[lbo-talk] A Case for a Higher Gasoline Tax

Yoshie Furuhashi furuhashi.1 at osu.edu
Thu Jan 12 10:28:45 PST 2006



> Wojtek Sokolowski wrote:
>
> >So anyone seriously concerned with the plight of working people
> should start
> >with that point - that the working people are already stuck with
> the most
> >costly and inefficient arrangement possible that sucks them dry while
> >fattening the pockets of middlemen, speculators, developers oil
> and car
> >producers, etc.
>
> David Roediger has some good stuff in his latest, Working Towards
> Whiteness, about how "home" ownership was an important way for
> Eastern and Southern European immigrants in the early 20th century
> to become white. They often made themselves far worse off in
> material terms for the psychological payoff of racial promotion -
> and at the same time, cities became identified as dark and inferior.
>
> Doug

To sweeten the pot, workers who move back to cities do not necessarily have to give up the joy of homeownership.
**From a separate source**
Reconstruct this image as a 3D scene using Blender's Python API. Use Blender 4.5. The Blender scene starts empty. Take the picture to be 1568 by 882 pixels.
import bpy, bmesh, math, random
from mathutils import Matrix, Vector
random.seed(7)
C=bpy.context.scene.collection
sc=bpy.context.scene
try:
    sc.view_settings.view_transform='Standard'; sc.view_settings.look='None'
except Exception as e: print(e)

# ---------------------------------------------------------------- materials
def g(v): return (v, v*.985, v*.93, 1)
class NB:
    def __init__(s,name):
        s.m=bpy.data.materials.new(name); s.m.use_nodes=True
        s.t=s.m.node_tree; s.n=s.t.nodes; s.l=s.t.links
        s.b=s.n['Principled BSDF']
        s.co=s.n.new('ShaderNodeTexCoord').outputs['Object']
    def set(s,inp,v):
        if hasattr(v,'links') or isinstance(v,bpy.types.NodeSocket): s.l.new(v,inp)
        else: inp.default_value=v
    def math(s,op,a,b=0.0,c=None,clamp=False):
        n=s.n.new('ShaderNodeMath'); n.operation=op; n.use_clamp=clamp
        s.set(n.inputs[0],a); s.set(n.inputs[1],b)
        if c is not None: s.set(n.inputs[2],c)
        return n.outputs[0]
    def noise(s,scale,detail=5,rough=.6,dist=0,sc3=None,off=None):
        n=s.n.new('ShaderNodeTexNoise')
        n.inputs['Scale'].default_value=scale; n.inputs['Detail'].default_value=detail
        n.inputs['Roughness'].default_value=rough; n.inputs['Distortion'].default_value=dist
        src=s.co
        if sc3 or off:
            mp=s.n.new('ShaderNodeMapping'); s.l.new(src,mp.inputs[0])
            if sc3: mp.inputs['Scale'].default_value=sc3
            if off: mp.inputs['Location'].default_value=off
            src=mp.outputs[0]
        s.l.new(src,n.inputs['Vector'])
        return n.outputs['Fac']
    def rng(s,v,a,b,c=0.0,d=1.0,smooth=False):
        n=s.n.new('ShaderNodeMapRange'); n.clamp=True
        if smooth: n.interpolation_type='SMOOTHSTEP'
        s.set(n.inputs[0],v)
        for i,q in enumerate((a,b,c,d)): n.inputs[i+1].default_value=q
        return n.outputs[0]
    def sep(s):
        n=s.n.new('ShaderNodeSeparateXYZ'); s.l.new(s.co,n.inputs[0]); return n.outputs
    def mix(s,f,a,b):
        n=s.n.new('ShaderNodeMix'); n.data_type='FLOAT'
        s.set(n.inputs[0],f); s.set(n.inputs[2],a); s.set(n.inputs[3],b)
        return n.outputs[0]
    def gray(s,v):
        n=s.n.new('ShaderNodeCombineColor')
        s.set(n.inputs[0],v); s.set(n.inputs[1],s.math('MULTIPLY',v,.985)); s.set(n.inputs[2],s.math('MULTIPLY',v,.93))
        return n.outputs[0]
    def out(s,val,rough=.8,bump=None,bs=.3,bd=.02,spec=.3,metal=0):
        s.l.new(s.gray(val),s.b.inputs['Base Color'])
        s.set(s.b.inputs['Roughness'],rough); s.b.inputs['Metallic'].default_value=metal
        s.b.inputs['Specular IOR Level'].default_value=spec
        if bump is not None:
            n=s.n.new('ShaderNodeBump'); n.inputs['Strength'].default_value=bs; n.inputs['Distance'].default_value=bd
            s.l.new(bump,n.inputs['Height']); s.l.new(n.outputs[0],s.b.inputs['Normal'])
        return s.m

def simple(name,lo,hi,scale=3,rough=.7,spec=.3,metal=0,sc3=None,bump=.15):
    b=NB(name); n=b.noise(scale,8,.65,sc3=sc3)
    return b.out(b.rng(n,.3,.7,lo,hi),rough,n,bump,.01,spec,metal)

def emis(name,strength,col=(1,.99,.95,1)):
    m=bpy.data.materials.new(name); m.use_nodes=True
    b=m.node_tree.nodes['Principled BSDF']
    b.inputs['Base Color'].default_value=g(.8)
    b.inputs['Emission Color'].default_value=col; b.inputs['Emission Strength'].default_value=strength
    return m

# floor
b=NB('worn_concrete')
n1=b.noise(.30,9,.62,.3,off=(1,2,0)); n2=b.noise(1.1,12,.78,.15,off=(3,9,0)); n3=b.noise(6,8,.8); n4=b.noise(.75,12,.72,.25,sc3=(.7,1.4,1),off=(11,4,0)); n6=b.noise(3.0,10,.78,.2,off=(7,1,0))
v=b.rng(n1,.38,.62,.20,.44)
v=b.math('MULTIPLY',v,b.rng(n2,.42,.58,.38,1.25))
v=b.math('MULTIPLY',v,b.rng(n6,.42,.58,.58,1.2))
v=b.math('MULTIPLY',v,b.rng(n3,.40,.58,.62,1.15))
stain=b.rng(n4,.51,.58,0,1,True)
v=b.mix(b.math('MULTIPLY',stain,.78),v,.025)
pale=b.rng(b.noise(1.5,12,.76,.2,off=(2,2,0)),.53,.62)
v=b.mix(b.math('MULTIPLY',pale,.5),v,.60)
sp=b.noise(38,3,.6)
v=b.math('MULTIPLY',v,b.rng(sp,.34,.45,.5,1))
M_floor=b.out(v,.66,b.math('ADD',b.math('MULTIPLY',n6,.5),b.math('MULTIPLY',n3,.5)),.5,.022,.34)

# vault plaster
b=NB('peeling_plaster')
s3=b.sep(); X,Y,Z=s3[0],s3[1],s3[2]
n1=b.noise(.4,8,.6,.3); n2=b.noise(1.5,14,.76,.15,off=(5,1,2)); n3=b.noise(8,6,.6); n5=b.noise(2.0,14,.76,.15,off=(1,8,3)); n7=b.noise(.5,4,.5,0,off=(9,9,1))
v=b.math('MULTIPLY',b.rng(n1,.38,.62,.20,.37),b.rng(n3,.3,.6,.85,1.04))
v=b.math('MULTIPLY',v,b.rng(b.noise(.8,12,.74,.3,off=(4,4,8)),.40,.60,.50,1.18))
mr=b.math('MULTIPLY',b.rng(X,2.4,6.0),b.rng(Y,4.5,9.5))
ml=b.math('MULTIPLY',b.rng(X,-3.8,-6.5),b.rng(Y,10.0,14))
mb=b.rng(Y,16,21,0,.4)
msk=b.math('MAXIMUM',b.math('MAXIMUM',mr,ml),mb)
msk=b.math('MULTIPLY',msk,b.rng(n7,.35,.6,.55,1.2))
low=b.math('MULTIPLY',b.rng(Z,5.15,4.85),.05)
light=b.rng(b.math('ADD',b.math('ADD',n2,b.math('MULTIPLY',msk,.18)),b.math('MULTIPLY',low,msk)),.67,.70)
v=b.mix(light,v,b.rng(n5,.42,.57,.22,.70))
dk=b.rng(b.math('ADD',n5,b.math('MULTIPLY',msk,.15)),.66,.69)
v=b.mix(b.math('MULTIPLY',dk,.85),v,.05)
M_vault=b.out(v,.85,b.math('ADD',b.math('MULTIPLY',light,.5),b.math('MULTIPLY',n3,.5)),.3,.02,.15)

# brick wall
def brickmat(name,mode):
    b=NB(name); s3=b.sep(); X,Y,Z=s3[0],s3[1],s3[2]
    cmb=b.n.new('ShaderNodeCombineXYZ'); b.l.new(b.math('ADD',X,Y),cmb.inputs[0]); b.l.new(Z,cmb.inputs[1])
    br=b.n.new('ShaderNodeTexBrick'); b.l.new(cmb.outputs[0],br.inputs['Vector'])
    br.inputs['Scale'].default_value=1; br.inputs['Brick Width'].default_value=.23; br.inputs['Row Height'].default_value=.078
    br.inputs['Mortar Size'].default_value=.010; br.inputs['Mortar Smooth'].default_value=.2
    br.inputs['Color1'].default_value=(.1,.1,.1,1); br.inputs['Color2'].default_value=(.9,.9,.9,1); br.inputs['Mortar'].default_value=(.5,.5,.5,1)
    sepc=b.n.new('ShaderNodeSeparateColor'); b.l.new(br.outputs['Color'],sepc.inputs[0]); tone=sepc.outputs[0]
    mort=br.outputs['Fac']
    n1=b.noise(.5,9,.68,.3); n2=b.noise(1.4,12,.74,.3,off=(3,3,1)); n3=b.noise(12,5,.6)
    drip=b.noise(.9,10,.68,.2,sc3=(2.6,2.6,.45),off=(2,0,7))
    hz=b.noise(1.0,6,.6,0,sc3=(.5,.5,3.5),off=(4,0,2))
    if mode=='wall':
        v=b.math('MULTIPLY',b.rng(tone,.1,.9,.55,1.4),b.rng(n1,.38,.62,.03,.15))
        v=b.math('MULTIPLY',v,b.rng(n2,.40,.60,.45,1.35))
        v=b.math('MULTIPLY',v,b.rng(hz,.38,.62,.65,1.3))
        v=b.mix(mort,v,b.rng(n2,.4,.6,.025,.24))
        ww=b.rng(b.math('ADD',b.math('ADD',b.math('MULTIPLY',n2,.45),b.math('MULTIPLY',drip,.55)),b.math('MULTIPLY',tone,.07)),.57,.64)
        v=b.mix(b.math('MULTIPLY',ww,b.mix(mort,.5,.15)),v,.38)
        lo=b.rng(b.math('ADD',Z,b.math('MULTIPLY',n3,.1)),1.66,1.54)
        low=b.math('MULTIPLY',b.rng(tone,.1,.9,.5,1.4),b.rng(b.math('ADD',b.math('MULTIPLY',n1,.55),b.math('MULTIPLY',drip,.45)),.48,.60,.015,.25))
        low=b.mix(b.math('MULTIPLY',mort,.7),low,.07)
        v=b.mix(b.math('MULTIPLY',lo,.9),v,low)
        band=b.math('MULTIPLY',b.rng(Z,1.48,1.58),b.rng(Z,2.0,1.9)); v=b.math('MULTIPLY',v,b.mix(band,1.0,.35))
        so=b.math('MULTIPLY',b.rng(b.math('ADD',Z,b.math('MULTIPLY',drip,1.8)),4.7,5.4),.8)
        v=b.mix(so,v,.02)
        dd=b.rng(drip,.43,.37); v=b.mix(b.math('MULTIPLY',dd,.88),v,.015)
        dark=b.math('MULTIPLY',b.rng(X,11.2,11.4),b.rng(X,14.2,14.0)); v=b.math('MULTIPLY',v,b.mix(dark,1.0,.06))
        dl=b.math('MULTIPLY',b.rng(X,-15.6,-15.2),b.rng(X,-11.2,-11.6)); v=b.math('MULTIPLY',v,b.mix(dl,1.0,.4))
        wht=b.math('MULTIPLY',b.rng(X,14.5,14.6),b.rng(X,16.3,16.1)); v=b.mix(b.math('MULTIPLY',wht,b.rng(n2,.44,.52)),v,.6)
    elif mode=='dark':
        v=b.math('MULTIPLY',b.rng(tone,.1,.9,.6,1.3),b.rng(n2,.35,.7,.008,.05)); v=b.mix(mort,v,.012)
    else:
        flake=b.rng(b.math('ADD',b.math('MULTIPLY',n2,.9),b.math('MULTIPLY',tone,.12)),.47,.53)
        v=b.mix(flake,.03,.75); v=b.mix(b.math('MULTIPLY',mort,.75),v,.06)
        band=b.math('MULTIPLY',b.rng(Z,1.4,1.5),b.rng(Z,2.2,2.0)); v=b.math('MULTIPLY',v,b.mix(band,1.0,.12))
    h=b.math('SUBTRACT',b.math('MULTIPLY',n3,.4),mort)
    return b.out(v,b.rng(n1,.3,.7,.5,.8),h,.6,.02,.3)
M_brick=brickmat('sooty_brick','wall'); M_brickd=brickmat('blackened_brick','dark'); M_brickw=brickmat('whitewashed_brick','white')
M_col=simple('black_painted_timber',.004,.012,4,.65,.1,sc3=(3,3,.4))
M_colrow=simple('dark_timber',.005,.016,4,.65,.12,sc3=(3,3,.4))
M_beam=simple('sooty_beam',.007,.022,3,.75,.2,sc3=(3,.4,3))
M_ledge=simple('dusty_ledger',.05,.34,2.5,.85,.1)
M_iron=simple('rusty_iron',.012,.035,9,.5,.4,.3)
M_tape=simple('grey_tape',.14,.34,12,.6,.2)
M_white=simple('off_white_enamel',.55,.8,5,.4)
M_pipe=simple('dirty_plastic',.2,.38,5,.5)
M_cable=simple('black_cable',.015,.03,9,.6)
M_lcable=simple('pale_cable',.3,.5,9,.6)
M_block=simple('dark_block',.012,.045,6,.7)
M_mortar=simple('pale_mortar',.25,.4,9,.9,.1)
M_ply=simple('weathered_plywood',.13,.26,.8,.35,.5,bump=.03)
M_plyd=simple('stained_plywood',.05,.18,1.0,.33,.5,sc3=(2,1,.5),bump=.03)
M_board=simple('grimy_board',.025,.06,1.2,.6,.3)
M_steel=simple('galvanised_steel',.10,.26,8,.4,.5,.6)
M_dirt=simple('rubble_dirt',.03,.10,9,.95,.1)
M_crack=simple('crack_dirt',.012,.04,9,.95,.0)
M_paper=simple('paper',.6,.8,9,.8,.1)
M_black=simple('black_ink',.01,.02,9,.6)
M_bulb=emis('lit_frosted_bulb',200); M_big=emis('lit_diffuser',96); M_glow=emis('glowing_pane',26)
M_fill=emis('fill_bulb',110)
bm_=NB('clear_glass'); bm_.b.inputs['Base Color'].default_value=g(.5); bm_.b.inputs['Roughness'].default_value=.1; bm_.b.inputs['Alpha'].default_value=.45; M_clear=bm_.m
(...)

Look at a great majority of American cities -- especially in the Midwest. Most of them look pretty vacant. Half to three quarters of perfectly good downtown lots are occupied by boarded-up houses and businesses that _once existed there_. (Cf. <http://mailman.lbo-talk.org/pipermail/ lbo-talk/Week-of-Mon-20050530/011156.html>.) Use eminent domain, and give them away to workers and small business owners, and give them also grants and/or cheap credit to rehabilitate them. That in itself will also create jobs.